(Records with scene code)
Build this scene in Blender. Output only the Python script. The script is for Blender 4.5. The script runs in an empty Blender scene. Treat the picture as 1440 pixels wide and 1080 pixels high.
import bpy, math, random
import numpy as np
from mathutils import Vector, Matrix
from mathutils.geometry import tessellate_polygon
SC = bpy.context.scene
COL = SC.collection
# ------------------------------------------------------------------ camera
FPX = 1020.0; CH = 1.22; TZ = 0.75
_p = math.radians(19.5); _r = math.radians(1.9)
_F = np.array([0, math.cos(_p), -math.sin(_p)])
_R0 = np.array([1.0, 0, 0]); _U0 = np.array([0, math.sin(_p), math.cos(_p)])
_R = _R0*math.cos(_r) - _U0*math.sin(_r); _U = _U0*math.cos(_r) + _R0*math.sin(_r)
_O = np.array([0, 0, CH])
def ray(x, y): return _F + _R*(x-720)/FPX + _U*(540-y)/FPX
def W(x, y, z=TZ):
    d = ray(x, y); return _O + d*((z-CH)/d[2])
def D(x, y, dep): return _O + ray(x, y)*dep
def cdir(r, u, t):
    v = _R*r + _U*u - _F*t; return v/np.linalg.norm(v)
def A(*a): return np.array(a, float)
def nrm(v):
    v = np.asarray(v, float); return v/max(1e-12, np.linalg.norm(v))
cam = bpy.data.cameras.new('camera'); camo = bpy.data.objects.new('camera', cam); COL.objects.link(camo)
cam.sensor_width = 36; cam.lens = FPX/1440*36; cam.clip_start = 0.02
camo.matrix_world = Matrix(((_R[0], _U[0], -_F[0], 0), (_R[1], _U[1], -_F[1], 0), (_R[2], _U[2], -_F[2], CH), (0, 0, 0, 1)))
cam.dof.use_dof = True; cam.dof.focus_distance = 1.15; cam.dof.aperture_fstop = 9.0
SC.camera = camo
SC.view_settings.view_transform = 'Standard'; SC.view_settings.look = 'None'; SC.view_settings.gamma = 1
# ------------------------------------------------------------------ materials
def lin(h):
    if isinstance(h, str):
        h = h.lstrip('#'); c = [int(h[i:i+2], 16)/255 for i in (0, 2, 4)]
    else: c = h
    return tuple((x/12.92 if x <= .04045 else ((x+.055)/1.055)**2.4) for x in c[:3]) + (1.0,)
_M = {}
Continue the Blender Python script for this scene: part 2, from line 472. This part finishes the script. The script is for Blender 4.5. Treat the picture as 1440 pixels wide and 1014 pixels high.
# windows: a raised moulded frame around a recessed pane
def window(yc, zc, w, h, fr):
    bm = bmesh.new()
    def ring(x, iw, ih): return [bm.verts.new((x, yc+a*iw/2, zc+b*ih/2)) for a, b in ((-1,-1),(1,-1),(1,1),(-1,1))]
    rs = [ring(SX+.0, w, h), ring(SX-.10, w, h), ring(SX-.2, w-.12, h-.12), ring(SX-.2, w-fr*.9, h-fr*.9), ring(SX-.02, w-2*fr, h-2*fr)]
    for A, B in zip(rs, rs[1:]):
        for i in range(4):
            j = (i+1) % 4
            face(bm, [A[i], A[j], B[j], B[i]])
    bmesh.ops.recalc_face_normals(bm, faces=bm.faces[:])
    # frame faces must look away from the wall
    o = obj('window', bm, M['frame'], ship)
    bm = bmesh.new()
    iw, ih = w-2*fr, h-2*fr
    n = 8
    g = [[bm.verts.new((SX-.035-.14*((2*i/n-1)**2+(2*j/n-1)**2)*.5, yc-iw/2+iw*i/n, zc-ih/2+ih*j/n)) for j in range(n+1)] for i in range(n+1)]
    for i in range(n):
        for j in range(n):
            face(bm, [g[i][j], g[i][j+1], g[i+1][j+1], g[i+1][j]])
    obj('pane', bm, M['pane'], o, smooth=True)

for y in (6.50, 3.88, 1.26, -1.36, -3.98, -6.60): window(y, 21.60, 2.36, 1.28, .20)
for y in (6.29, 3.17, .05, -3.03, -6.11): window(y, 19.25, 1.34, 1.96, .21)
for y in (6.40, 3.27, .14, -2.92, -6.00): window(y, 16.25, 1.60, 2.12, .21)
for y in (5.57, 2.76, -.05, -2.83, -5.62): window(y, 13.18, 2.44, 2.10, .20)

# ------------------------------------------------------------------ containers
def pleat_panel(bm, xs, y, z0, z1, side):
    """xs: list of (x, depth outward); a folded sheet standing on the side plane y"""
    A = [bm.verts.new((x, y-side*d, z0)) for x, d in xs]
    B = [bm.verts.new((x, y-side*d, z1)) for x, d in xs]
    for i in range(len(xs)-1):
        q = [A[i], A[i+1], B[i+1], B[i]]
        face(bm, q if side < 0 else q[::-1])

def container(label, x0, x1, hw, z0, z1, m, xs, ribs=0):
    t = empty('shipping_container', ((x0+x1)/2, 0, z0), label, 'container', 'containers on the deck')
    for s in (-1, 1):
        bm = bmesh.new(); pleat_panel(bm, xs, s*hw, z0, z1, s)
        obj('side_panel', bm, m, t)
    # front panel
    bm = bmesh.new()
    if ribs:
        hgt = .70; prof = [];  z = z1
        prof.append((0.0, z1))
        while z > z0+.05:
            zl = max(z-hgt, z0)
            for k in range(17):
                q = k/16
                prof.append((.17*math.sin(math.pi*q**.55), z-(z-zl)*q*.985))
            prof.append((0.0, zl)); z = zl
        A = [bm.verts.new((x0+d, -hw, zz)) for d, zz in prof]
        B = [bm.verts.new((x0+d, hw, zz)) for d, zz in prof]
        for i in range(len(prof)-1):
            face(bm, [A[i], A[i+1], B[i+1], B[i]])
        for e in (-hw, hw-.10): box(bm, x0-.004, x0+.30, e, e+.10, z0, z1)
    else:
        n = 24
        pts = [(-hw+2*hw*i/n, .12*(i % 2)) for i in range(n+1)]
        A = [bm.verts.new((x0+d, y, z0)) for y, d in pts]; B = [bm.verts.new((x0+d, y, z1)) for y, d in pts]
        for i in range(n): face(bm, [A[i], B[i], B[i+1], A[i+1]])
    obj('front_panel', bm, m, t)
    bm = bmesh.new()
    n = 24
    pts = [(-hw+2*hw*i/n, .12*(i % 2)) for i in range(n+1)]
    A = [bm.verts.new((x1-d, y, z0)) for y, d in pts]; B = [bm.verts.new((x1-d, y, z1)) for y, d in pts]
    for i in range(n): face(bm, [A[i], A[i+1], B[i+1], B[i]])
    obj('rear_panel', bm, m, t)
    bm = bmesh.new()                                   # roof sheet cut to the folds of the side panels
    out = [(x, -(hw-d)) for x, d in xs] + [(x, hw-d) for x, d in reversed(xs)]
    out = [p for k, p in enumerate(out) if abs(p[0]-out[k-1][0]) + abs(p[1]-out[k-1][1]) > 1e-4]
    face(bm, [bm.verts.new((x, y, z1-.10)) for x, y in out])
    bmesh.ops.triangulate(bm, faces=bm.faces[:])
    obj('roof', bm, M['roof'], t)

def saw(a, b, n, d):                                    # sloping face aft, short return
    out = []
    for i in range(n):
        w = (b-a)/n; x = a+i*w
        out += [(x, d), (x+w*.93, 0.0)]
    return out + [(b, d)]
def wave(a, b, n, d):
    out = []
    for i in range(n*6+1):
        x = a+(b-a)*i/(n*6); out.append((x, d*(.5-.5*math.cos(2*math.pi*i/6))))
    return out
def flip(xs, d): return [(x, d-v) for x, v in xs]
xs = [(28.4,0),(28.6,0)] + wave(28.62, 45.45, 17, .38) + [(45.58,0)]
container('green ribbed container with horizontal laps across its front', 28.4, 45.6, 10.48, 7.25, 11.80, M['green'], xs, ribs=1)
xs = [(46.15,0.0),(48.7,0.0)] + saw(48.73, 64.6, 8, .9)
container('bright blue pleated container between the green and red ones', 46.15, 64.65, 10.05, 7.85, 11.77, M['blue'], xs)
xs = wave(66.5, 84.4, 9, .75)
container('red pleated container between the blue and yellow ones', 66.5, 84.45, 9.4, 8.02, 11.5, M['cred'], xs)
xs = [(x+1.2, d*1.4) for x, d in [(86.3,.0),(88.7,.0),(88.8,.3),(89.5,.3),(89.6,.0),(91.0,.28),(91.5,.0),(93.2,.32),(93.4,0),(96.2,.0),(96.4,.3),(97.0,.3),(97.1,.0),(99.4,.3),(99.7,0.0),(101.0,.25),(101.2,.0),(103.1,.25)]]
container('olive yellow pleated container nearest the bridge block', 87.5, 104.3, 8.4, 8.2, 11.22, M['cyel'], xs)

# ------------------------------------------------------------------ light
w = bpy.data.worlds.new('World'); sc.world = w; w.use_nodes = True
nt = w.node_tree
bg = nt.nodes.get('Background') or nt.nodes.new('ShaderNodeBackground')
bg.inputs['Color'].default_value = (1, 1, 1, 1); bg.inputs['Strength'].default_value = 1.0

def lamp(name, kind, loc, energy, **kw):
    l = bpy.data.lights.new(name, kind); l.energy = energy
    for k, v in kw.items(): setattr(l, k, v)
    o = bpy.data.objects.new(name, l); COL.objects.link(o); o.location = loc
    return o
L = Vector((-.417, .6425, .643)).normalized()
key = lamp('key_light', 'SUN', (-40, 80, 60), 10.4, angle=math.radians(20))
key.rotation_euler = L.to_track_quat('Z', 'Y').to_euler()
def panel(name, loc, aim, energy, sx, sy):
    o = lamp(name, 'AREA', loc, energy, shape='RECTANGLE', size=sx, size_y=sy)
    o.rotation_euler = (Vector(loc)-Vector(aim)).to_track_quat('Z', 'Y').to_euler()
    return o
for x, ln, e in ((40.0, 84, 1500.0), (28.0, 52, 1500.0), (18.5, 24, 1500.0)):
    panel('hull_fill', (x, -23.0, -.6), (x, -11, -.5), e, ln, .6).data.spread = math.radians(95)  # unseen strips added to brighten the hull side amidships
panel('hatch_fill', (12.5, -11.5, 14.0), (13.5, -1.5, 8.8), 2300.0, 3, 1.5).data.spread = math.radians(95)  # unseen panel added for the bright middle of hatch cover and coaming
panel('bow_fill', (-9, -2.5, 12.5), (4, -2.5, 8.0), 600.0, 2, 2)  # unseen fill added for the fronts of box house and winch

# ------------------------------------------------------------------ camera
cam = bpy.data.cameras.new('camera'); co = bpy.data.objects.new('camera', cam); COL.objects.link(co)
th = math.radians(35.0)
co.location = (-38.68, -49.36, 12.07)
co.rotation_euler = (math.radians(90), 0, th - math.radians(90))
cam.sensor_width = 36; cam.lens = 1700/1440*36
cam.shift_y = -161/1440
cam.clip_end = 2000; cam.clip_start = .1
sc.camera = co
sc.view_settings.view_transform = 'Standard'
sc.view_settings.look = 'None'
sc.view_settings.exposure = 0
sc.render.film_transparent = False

## REQUIREMENT
Only the lines from the one containing "Continue the Blender" to the one containing "face(bm, q if side < 0 else q[::-1])" are to be printed, both ends included, exactly as written.

## SOLUTION TO THIS EXERCISE
Continue the Blender Python script for this scene: part 2, from line 472. This part finishes the script. The script is for Blender 4.5. Treat the picture as 1440 pixels wide and 1014 pixels high.
# windows: a raised moulded frame around a recessed pane
def window(yc, zc, w, h, fr):
    bm = bmesh.new()
    def ring(x, iw, ih): return [bm.verts.new((x, yc+a*iw/2, zc+b*ih/2)) for a, b in ((-1,-1),(1,-1),(1,1),(-1,1))]
    rs = [ring(SX+.0, w, h), ring(SX-.10, w, h), ring(SX-.2, w-.12, h-.12), ring(SX-.2, w-fr*.9, h-fr*.9), ring(SX-.02, w-2*fr, h-2*fr)]
    for A, B in zip(rs, rs[1:]):
        for i in range(4):
            j = (i+1) % 4
            face(bm, [A[i], A[j], B[j], B[i]])
    bmesh.ops.recalc_face_normals(bm, faces=bm.faces[:])
    # frame faces must look away from the wall
    o = obj('window', bm, M['frame'], ship)
    bm = bmesh.new()
    iw, ih = w-2*fr, h-2*fr
    n = 8
    g = [[bm.verts.new((SX-.035-.14*((2*i/n-1)**2+(2*j/n-1)**2)*.5, yc-iw/2+iw*i/n, zc-ih/2+ih*j/n)) for j in range(n+1)] for i in range(n+1)]
    for i in range(n):
        for j in range(n):
            face(bm, [g[i][j], g[i][j+1], g[i+1][j+1], g[i+1][j]])
    obj('pane', bm, M['pane'], o, smooth=True)

for y in (6.50, 3.88, 1.26, -1.36, -3.98, -6.60): window(y, 21.60, 2.36, 1.28, .20)
for y in (6.29, 3.17, .05, -3.03, -6.11): window(y, 19.25, 1.34, 1.96, .21)
for y in (6.40, 3.27, .14, -2.92, -6.00): window(y, 16.25, 1.60, 2.12, .21)
for y in (5.57, 2.76, -.05, -2.83, -5.62): window(y, 13.18, 2.44, 2.10, .20)

# ------------------------------------------------------------------ containers
def pleat_panel(bm, xs, y, z0, z1, side):
    """xs: list of (x, depth outward); a folded sheet standing on the side plane y"""
    A = [bm.verts.new((x, y-side*d, z0)) for x, d in xs]
    B = [bm.verts.new((x, y-side*d, z1)) for x, d in xs]
    for i in range(len(xs)-1):
        q = [A[i], A[i+1], B[i+1], B[i]]
        face(bm, q if side < 0 else q[::-1])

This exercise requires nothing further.